At the same time, a water flow simulation based on the Saint-Venant set of shallow water equations, which are a depth-integrated version of the set of Navier-Stokes equations governing fluid flow, is run in the background using another set of GLSL shaders. The simulation is an explicit second-order accurate time evolution of the hyperbolic system of partial differential equations, using the virtual sand surface as boundary conditions. The implementation of this method follows the paper “a second-order well-balanced positivity preserving central-upwind scheme for the Saint-Venant system” by A. Kurganov and G. Petrova, using a simple viscosity term, open boundary conditions at the edges of the grid, and a second-order strong stability-preserving Runge-Kutta temporal integration step. The simulation is run such that the water flows exactly at real speed assuming a 1:100 scale factor, unless turbulence in the flow forces too many integration steps for the driving graphics card to handle.

 

Essentially, this crazy AR sandbox allows people to literally move mountains with their hands.

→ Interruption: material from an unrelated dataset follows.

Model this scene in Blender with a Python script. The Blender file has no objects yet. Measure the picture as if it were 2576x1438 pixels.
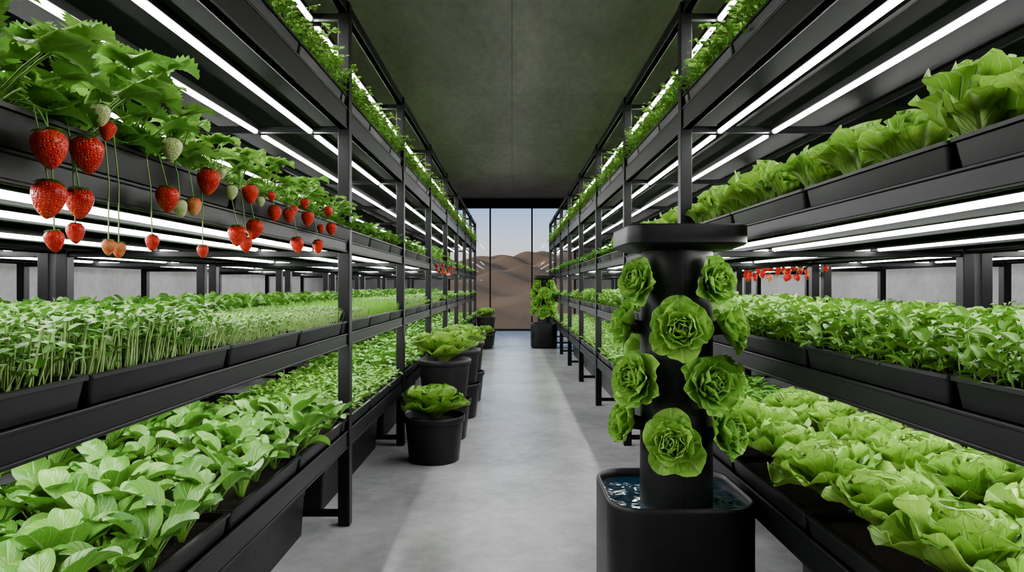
import bpy, math, random
import numpy as np
from mathutils import Vector, Matrix, Quaternion
rng=np.random.default_rng(7); random.seed(7)
R=math.radians
scene=bpy.context.scene
COL=scene.collection
F=1680.0; H=1.2
# ------------------------------------------------------------------ materials
def newmat(name):
    m=bpy.data.materials.new(name); m.use_nodes=True
    nt=m.node_tree; nt.nodes.clear()
    out=nt.nodes.new('ShaderNodeOutputMaterial')
    return m,nt,out
def N(nt,t,**kw):
    n=nt.nodes.new(t)
    for k,v in kw.items(): setattr(n,k,v)
    return n
def mathn(nt,op,a,b=None,c=None):
    n=nt.nodes.new('ShaderNodeMath'); n.operation=op
    for i,x in enumerate((a,b,c)):
        if x is None: continue
        if isinstance(x,(int,float)): n.inputs[i].default_value=x
        else: nt.links.new(x,n.inputs[i])
    return n.outputs[0]
def mixc(nt,f,a,b):
    n=nt.nodes.new('ShaderNodeMix'); n.data_type='RGBA'
    for i,x in ((0,f),(6,a),(7,b)):
        if isinstance(x,(int,float)): n.inputs[i].default_value=x
        elif isinstance(x,tuple): n.inputs[i].default_value=(x[0],x[1],x[2],1)
        else: nt.links.new(x,n.inputs[i])
    return n.outputs[2]
def maprange(nt,v,a,b,c,d):
    n=nt.nodes.new('ShaderNodeMapRange'); nt.links.new(v,n.inputs[0])
    for i,x in enumerate((a,b,c,d)): n.inputs[i+1].default_value=x
    return n.outputs[0]
def leafmat(name,c1,c2,vein,pale,rough=.42,trans=.22,nv=7,pucker=90,bump=.5,spec=.3,veinmix=.55,palemix=.5,bd=.004,rib=.045):
    m,nt,out=newmat(name)
    uv=N(nt,'ShaderNodeUVMap'); sep=N(nt,'ShaderNodeSeparateXYZ'); nt.links.new(uv.outputs[0],sep.inputs[0])
    a=mathn(nt,'ABSOLUTE',mathn(nt,'SUBTRACT',sep.outputs[0],.5))
    v=sep.outputs[1]
    mid=maprange(nt,a,0.008,rib,1,0)
    q=mathn(nt,'FRACT',mathn(nt,'SUBTRACT',mathn(nt,'MULTIPLY',v,nv),mathn(nt,'MULTIPLY',a,nv*1.1)))
    s=maprange(nt,mathn(nt,'ABSOLUTE',mathn(nt,'SUBTRACT',q,.5)),0,.12,.6,0)
    vf=mathn(nt,'MAXIMUM',mid,s)
    tc=N(nt,'ShaderNodeTexCoord')
    no=N(nt,'ShaderNodeTexNoise'); no.inputs['Scale'].default_value=pucker; no.inputs['Detail'].default_value=2
    nt.links.new(tc.outputs['Object'],no.inputs['Vector'])
    geo=N(nt,'ShaderNodeNewGeometry')
    oi=N(nt,'ShaderNodeObjectInfo')
    f=mathn(nt,'ADD',mathn(nt,'MULTIPLY',geo.outputs['Random Per Island'],.65),mathn(nt,'MULTIPLY',oi.outputs['Random'],.35))
    f=mathn(nt,'ADD',f,mathn(nt,'MULTIPLY',mathn(nt,'SUBTRACT',no.outputs[0],.5),.5))
    c=mixc(nt,f,c1,c2)
    c=mixc(nt,mathn(nt,'MULTIPLY',vf,veinmix),c,vein)
    pf=mathn(nt,'POWER',mathn(nt,'SUBTRACT',1.0,v),3.0)
    c=mixc(nt,mathn(nt,'MULTIPLY',pf,palemix),c,pale)
    hgt=mathn(nt,'SUBTRACT',mathn(nt,'MULTIPLY',no.outputs[0],.8),mathn(nt,'MULTIPLY',vf,.6))
    b=N(nt,'ShaderNodeBump'); b.inputs['Strength'].default_value=bump; b.inputs['Distance'].default_value=bd
    nt.links.new(hgt,b.inputs['Height'])
    p=N(nt,'ShaderNodeBsdfPrincipled'); nt.links.new(c,p.inputs['Base Color']); p.inputs['Roughness'].default_value=rough
    p.inputs['Specular IOR Level'].default_value=spec
    nt.links.new(b.outputs[0],p.inputs['Normal'])
    t=N(nt,'ShaderNodeBsdfTranslucent'); nt.links.new(c,t.inputs[0])
    mx=N(nt,'ShaderNodeMixShader'); mx.inputs[0].default_value=trans
    nt.links.new(p.outputs[0],mx.inputs[1]); nt.links.new(t.outputs[0],mx.inputs[2]); nt.links.new(mx.outputs[0],out.inputs[0])
    return m
def plain(name,col,rough=.5,metal=0,noise=0,nscale=20,bump=0,spec=.5):
    m,nt,out=newmat(name)
    p=N(nt,'ShaderNodeBsdfPrincipled'); p.inputs['Roughness'].default_value=rough; p.inputs['Metallic'].default_value=metal
    p.inputs['Specular IOR Level'].default_value=spec
    tc=N(nt,'ShaderNodeTexCoord'); no=N(nt,'ShaderNodeTexNoise'); no.inputs['Scale'].default_value=nscale; no.inputs['Detail'].default_value=5
    nt.links.new(tc.outputs['Object'],no.inputs['Vector'])
    c=mixc(nt,maprange(nt,no.outputs[0],.3,.7,0,1),tuple(x*(1-noise) for x in col),tuple(x*(1+noise) for x in col))
    nt.links.new(c,p.inputs['Base Color'])
    if bump:
        b=N(nt,'ShaderNodeBump'); b.inputs['Strength'].default_value=bump; b.inputs['Distance'].default_value=.004
        nt.links.new(no.outputs[0],b.inputs['Height']); nt.links.new(b.outputs[0],p.inputs['Normal'])
    nt.links.new(p.outputs[0],out.inputs[0])
    return m
def concrete(name,c1,c2,rough0,rough1,scale,bump,seams=None,stretch=(1,1,1),lo=.36,hi=.64,dist=.6,fine=12,finebump=False):
    m,nt,out=newmat(name)
    tc=N(nt,'ShaderNodeTexCoord'); mp=N(nt,'ShaderNodeMapping'); mp.inputs['Scale'].default_value=stretch
    nt.links.new(tc.outputs['Object'],mp.inputs[0])
    n1=N(nt,'ShaderNodeTexNoise'); n1.inputs['Scale'].default_value=scale; n1.inputs['Detail'].default_value=6; n1.inputs['Roughness'].default_value=.55; n1.inputs['Distortion'].default_value=dist
    n2=N(nt,'ShaderNodeTexNoise'); n2.inputs['Scale'].default_value=scale*fine; n2.inputs['Detail'].default_value=8; n2.inputs['Roughness'].default_value=.7
    for n in (n1,n2): nt.links.new(mp.outputs[0],n.inputs['Vector'])
    f=mathn(nt,'ADD',mathn(nt,'MULTIPLY',n1.outputs[0],.6),mathn(nt,'MULTIPLY',n2.outputs[0],.4))
    c=mixc(nt,maprange(nt,f,lo,hi,0,1),c1,c2)
    p=N(nt,'ShaderNodeBsdfPrincipled')
    if seams:
        br=N(nt,'ShaderNodeTexBrick'); br.offset=0; br.inputs['Scale'].default_value=1
        br.inputs['Brick Width'].default_value=seams[0]; br.inputs['Row Height'].default_value=seams[1]; br.inputs['Mortar Size'].default_value=.006
        br.inputs['Color1'].default_value=(1,1,1,1); br.inputs['Color2'].default_value=(.85,.85,.85,1); br.inputs['Mortar'].default_value=(.5,.5,.5,1)
        nt.links.new(tc.outputs['Object'],br.inputs['Vector'])
        mm=nt.nodes.new('ShaderNodeMix'); mm.data_type='RGBA'; mm.blend_type='MULTIPLY'; mm.inputs[0].default_value=.8
        nt.links.new(c,mm.inputs[6]); nt.links.new(br.outputs[0],mm.inputs[7]); c=mm.outputs[2]
    nt.links.new(c,p.inputs['Base Color'])
    nt.links.new(maprange(nt,n1.outputs[0],.3,.7,rough0,rough1),p.inputs['Roughness'])
    b=N(nt,'ShaderNodeBump'); b.inputs['Strength'].default_value=bump; b.inputs['Distance'].default_value=.01 if not finebump else .002
    nt.links.new(n2.outputs[0] if finebump else f,b.inputs['Height']); nt.links.new(b.outputs[0],p.inputs['Normal'])
    nt.links.new(p.outputs[0],out.inputs[0])
    return m
M_metal=plain('black_steel',(.009,.0095,.010),.42,0,.12,6,0,.28)
M_panel=plain('shelf_panel',(.012,.014,.012),.5,0,.15,4,0,.22)
M_plast=plain('black_plastic',(.010,.0105,.011),.45,0,.2,30,.05,.35)
M_soil=plain('soil',(.016,.012,.009),.95,0,.6,90,1,.2)
M_floor=concrete('polished_concrete',(.27,.27,.28),(.72,.72,.735),.20,.26,1.7,.06,None,(1,1,1),.16,.84,0,8,True)
M_ceil=concrete('ceiling_concrete',(.20,.178,.187),(.40,.36,.375),.7,.9,1.1,.4,(2.2,2.9),(1,.35,1),.33,.67)
M_wall=concrete('wall_concrete',(.22,.22,.22),(.36,.36,.36),.7,.9,1.3,.3)
def emis(name,col,st):
    m,nt,out=newmat(name); e=N(nt,'ShaderNodeEmission'); e.inputs[0].default_value=(*col,1); e.inputs[1].default_value=st
    nt.links.new(e.outputs[0],out.inputs[0]); return m
M_led=emis('led_diffuser',(1,1,.99),48)
M_lettuce=leafmat('lettuce_leaf',(.11,.25,.035),(.27,.45,.085),(.46,.62,.26),(.42,.60,.22),.45,.2,6,45,.8,.3,.55,.35,.008,.06)
M_lettuce_d=leafmat('tower_lettuce_leaf',(.15,.35,.06),(.34,.56,.13),(.50,.68,.28),(.50,.68,.28),.42,.3,6,60,.7,.3,.55,.5,.005,.05)
M_romaine=leafmat('upright_lettuce_leaf',(.13,.29,.04),(.31,.52,.09),(.54,.70,.33),(.58,.72,.38),.45,.3,7,40,.9,.3,.75,.75,.009,.09)
M_spinach=leafmat('spinach_leaf',(.055,.175,.022),(.15,.32,.055),(.35,.52,.19),(.28,.45,.12),.34,.15,6,45,.6,.38,.6,.45,.006)
M_micro=leafmat('microgreen_leaf',(.06,.19,.025),(.17,.37,.055),(.25,.42,.12),(.25,.45,.12),.42,.22,3,60,.2)
M_fine=leafmat('cress_leaf',(.08,.22,.025),(.19,.39,.055),(.25,.42,.12),(.28,.45,.15),.45,.22,3,60,.1)
M_basil=leafmat('young_green_leaf',(.065,.19,.025),(.20,.38,.06),(.32,.5,.14),(.3,.5,.14),.40,.2,5,60,.4)
M_pea=leafmat('pea_shoot_leaf',(.17,.36,.06),(.38,.60,.16),(.3,.5,.14),(.28,.5,.14),.45,.5,3,60,.1)
M_straw=leafmat('strawberry_leaf',(.10,.27,.045),(.30,.52,.12),(.42,.62,.24),(.2,.38,.08),.38,.38,8,50,.8,.38,.6,.4,.006)
M_stem=plain('pale_stem',(.30,.44,.15),.5,0,.2,40)
M_gstem=plain('green_stem',(.18,.34,.07),.5,0,.2,40)
def fruitmat(name,c1,c2,seed):
    m,nt,out=newmat(name)
    tc=N(nt,'ShaderNodeTexCoord')
    vo=N(nt,'ShaderNodeTexVoronoi'); vo.inputs['Scale'].default_value=6.5; vo.inputs['Randomness'].default_value=.55; nt.links.new(tc.outputs['Object'],vo.inputs['Vector'])
    no=N(nt,'ShaderNodeTexNoise'); no.inputs['Scale'].default_value=1.2; nt.links.new(tc.outputs['Object'],no.inputs['Vector'])
    d=vo.outputs['Distance']
    c=mixc(nt,maprange(nt,no.outputs[0],.35,.65,0,1),c1,c2)
    c=mixc(nt,maprange(nt,d,.13,.2,.85,0),c,seed)
    p=N(nt,'ShaderNodeBsdfPrincipled'); nt.links.new(c,p.inputs['Base Color']); p.inputs['Roughness'].default_value=.38
    p.inputs['Specular IOR Level'].default_value=.4
    p.inputs['Subsurface Weight'].default_value=.15; p.inputs['Subsurface Radius'].default_value=(.01,.003,.002)
    b=N(nt,'ShaderNodeBump'); b.inputs['Strength'].default_value=.6; b.inputs['Distance'].default_value=.008
    nt.links.new(maprange(nt,d,.12,.5,0,1),b.inputs['Height']); nt.links.new(b.outputs[0],p.inputs['Normal'])
    nt.links.new(p.outputs[0],out.inputs[0]); return m
M_red=fruitmat('ripe_strawberry',(.50,.018,.012),(.68,.06,.035),(.70,.36,.10))
M_orange=fruitmat('half_ripe_strawberry',(.68,.10,.03),(.70,.34,.14),(.6,.45,.1))
M_green=fruitmat('unripe_strawberry',(.42,.52,.20),(.58,.62,.34),(.40,.25,.06))
mw,nt,out=newmat('pool_water'); p=N(nt,'ShaderNodeBsdfPrincipled'); p.inputs['Base Color'].default_value=(.008,.035,.065,1); p.inputs['Roughness'].default_value=.05; p.inputs['IOR'].default_value=1.4
tc=N(nt,'ShaderNodeTexCoord'); no=N(nt,'ShaderNodeTexNoise'); no.inputs['Scale'].default_value=11; no.inputs['Detail'].default_value=1.5; no.inputs['Distortion'].default_value=.8
nt.links.new(tc.outputs['Object'],no.inputs['Vector']); b=N(nt,'ShaderNodeBump'); b.inputs['Strength'].default_value=.3; b.inputs['Distance'].default_value=.02
nt.links.new(no.outputs[0],b.inputs['Height']); nt.links.new(b.outputs[0],p.inputs['Normal']); nt.links.new(p.outputs[0],out.inputs[0]); M_water=mw
mg,nt,out=newmat('window_glass'); t=N(nt,'ShaderNodeBsdfTransparent'); t.inputs[0].default_value=(.95,.97,.98,1); g=N(nt,'ShaderNodeBsdfGlossy'); g.inputs['Roughness'].default_value=.02
fr=N(nt,'ShaderNodeFresnel'); fr.inputs[0].default_value=1.3; mx=N(nt,'ShaderNodeMixShader'); nt.links.new(fr.outputs[0],mx.inputs[0]); nt.links.new(t.outputs[0],mx.inputs[1]); nt.links.new(g.outputs[0],mx.inputs[2]); nt.links.new(mx.outputs[0],out.inputs[0]); M_glass=mg
M_sand=concrete('dune_sand',(.30,.215,.15),(.37,.275,.195),.9,1,.05,.4)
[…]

Check it out in the video above.

 

By utilizing common components and a little ingenuity we built an incredibly responsive program capable of not only reading changes made in the sand, but also reacting to them in real time.  By simply altering the layout of the sandbox, people can create towering mountains and volcanos, or water-filled valleys and rivers. When a person creates valleys and peaks, the Kinect sensor quickly detects the modifications and applies real-time topographical changes.  Moreover, our recent iterations of the software allows people to create falling rain onto the map by just raising their hands over the sandbox. As it falls, the rain erodes some of the landscape and pools into pits and valleys.